4. 相続に関わる手続きで後見人が必要なケース
本人が判断能力を失った状態で相続が発生すると、相続人としての権利行使にも後見人が必要になる場合があります。
- 遺産分割協議への参加
- 相続放棄や限定承認の申し立て
- 不動産の名義変更手続き
例えば、親が亡くなり、相続人の一人が認知症だった場合、その人の代理で遺産分割協議に参加するには後見人が必要です。この手続きには時間がかかるため、相続開始後の迅速な分割が難しくなることがあります。
5. 任意後見契約と信託の併用可能性
判断能力低下後もスムーズに資産を活用するためには、任意後見契約と家族信託を組み合わせる方法があります。

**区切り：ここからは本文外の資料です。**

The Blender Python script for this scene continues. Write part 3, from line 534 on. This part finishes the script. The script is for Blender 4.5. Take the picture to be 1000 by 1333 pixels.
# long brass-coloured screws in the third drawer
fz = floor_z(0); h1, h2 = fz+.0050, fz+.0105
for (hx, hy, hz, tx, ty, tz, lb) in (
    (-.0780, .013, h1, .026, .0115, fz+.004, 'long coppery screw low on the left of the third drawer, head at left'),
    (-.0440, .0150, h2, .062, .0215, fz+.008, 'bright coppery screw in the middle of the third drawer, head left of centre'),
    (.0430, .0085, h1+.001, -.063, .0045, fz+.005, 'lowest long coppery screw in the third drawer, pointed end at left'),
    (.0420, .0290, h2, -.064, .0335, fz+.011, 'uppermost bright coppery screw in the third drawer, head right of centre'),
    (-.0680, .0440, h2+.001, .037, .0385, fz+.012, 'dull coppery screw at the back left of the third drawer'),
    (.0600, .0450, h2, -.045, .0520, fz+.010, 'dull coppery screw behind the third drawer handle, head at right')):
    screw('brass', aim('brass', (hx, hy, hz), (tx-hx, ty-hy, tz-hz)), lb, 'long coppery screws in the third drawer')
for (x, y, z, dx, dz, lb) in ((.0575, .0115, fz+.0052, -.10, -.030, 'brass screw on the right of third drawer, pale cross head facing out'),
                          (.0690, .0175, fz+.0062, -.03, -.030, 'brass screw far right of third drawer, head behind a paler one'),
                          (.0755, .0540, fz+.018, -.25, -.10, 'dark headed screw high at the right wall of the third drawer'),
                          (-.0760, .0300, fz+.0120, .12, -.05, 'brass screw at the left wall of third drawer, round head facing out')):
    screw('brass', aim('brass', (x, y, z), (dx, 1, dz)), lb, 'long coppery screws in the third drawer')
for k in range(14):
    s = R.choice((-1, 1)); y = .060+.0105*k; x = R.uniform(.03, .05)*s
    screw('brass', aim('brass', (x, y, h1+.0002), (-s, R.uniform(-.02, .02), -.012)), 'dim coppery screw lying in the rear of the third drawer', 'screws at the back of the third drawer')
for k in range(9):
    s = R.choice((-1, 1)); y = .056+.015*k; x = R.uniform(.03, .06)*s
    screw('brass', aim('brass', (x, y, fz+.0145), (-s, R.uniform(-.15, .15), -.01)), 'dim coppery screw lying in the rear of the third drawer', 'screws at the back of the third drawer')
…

- 任意後見契約で、生活や介護に関する決定を代理してもらう
- 家族信託で、財産管理や運用を家族に任せる
こうすることで、成年後見制度の制約を補いながら、相続発生時の混乱も防ぐことができます。特に不動産売却や事業承継の計画がある場合、家族信託は有効な補完手段になります。
6. 後見制度利用の手順・費用・申し立ての流れ
法定後見の場合
- 家庭裁判所への申立て(本人・配偶者・4親等内親族などが可能)
- 医師の診断書の提出
- 裁判所による審理と後見人候補者の選定
- 審判確定後、後見開始
任意後見の場合
- 後見人候補者との契約内容の合意
- 公証役場で任意後見契約を公正証書で作成
- 判断能力低下時に契約発効
費用の目安
- 法定後見申立費用:数万円〜(診断書・収入印紙等含む)
- 任意後見契約:公証人手数料・書類作成費用で5〜10万円程度
- 後見人報酬:月2〜6万円程度(ケースにより異なる)
まとめ:早めの備えが“本人の意志”を守ることにつながる
成年後見制度は、判断能力が低下しても本人の財産と生活を守るための制度ですが、相続準備や資産運用の自由度は低くなります。
- 元気なうちに遺言や家族信託で資産承継計画を作る
- 必要に応じて任意後見契約を結んでおく
- 制度の限界を理解し、相続発生時の対応を想定しておく
これらの準備が、本人の意志を尊重し、家族間のトラブルを防ぐ最も効果的な方法です。